Colorado Politics

Schools top the charts among public priorities in Grand Junction poll

Probably no surprise that an informal online survey of Grand Junction citizens would point to public schools – specifically, the need to reform K-12 education – as the top priority for locals. Quality education is the bottom line not only for parents but a whole lot of the rest of any community, from homeowners shoring up property values to employers recruiting qualified new hires to economic-development types – like the ones who authored the 2030 VISION poll, conducted last week – seeking to lure new businesses to a community.

What might arch at least one of your eyebrows, though, is that education was the first pick for the plurality of people participating  even when when they could have chosen some other fetching and viable options often associated the their bustling West Slope hub community.
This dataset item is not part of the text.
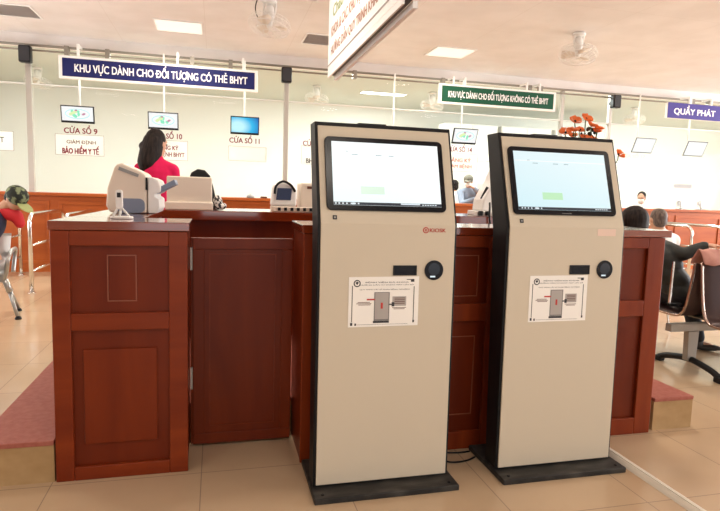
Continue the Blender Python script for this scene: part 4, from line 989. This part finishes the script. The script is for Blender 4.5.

From a press release issued this week by survey partner Grand Junction Economic Partnership:

Nearly 400 community members voted on 10 topics that included growing the outdoor recreation and tech industries; developing an arts & culture district; building a community recreation center in Grand Junction, adding more direct flights at the airport; revitalizing North Avenue and Horizon Drive; and improving public safety overall.

OK, not much sexy about building a rec center, but the point is Grand Junction is the opposite of the kind of down-on-its-luck community sometimes associated with worries about fundamental services like public education. It’s at the top of Colorado’s fruit belt and in the middle of the state’s established, growing and respected wine country; it’s increasingly regarded as one of those quality-of-life destinations you see on places-rated lists; it lures empty-nesters with its mild winters and outdoor-rec hipsters as a gateway to Colorado’s natural wonders – including as a mountain-biking Mecca; of course, it offers a higher-learning institution whose status was upgraded a few years ago to Colorado Mesa University. The kind of place that could draw in both tourists and the tech sector, right?

And yet, people’s top concern is improving schools. Though it wasn’t a scientific survey, it’s a reminder of the staying power of education as a policy issue. What will the survey’s sponsors do with the information? Says Kristi Pollard, the economic partnership’s executive director:

“Armed with this information, GJEP and our community partners can prioritize the issues we should champion over the next few years. It’s not a matter of this initiative over that initiative, it is a matter of which one do we tackle first.”

Members of the General Assembly, take heed!